Esta mañana de Todos los Santos mi tía Inés nos ha contado una historia de mi abuela que desconocía.
Allá por los años cincuenta del siglo XX no existían vehículos que trasladaran a los detenidos de un sitio a otro, de modo que se veían por las calles las llamadas "cuerdas de presos", como la que dio en toparse don Quijote en Sierra Morena. Los niños iban alrededor riendo, saltando, insultando (supongo), mientras los reclusos (temporalmente en la calle) caminaban cabizbajos bajo la atenta mirada de sus guardianes.
Mi abuela le advertía a mi tía que cuando pasaran por el barrio no se uniera a la chiquillería.
--Pero si son presos... --protestaba la niña.
--Sí, pero a nuestro señor Jesucristo también lo llevaron preso sin haber hecho nada. Y además, tú no sabes si son culpables o inocentes.
Así, con esa mezcla de cristianismo primitivo y humanismo liberal argumentaba mi abuela, que también se llamaba Inés. Era digno de elogio mantener esa actitud en medio del revanchismo y la gregarización que cundió tras la Guerra Civil.

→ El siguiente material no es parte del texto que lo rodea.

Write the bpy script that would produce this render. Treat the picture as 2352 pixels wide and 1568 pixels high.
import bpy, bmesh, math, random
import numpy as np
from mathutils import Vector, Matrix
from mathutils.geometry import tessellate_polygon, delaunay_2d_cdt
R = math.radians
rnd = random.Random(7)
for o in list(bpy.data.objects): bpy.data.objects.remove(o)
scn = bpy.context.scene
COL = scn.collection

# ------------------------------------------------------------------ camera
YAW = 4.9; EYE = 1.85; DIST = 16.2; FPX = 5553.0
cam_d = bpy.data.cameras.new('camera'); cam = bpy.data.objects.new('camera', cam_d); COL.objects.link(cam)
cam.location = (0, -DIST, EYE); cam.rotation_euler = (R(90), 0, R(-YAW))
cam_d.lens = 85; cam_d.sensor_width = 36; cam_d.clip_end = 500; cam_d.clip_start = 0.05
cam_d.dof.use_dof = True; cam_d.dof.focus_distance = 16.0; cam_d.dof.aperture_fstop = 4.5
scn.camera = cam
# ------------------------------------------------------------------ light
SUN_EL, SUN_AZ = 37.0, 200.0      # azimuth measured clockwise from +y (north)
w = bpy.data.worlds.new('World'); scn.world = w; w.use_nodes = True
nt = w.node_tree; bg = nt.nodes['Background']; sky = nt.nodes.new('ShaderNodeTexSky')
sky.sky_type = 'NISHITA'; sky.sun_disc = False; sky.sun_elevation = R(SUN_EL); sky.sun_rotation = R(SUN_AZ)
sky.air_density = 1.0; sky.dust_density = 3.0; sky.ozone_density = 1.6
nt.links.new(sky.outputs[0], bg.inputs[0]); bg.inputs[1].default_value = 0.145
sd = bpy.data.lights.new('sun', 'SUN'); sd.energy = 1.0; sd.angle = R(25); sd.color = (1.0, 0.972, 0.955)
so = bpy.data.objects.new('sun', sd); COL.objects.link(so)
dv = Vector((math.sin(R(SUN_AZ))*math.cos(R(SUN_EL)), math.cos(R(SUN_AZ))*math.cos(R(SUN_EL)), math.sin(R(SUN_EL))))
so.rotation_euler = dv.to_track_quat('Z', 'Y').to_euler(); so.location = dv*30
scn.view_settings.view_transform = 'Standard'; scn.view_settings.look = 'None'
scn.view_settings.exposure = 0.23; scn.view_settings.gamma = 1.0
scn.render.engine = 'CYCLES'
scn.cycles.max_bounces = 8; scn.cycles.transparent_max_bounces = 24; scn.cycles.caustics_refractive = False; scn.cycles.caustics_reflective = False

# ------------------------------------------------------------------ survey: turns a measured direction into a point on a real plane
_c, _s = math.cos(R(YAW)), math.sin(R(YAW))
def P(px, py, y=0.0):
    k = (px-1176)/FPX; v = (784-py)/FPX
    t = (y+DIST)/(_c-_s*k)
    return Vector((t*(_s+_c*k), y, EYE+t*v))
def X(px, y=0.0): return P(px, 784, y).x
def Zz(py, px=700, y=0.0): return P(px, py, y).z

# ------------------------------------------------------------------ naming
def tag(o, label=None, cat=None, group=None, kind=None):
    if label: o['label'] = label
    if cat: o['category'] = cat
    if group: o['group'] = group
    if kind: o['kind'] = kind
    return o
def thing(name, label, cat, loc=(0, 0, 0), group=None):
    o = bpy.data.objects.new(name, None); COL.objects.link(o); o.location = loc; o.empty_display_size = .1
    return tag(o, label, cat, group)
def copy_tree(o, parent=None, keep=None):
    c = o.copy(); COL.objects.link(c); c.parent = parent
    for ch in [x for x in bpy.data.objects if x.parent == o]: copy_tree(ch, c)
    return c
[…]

Viví muchos momentos con ella al final de su vida, cuando el niño era yo. La recuerdo como una persona buena, con el pelo blanco y la ropa negra, resignada ante su vejez y con un sutil sentido del humor. Siempre he creído que de esa línea genética procede gran parte de mi forma de escribir.
En este día de muertos y de presos en ciernes, no me va a quedar mal meter en cualquier tertulia lo de "ya lo decía mi abuela". Seguro que las de todos ustedes decían cosas parecidas.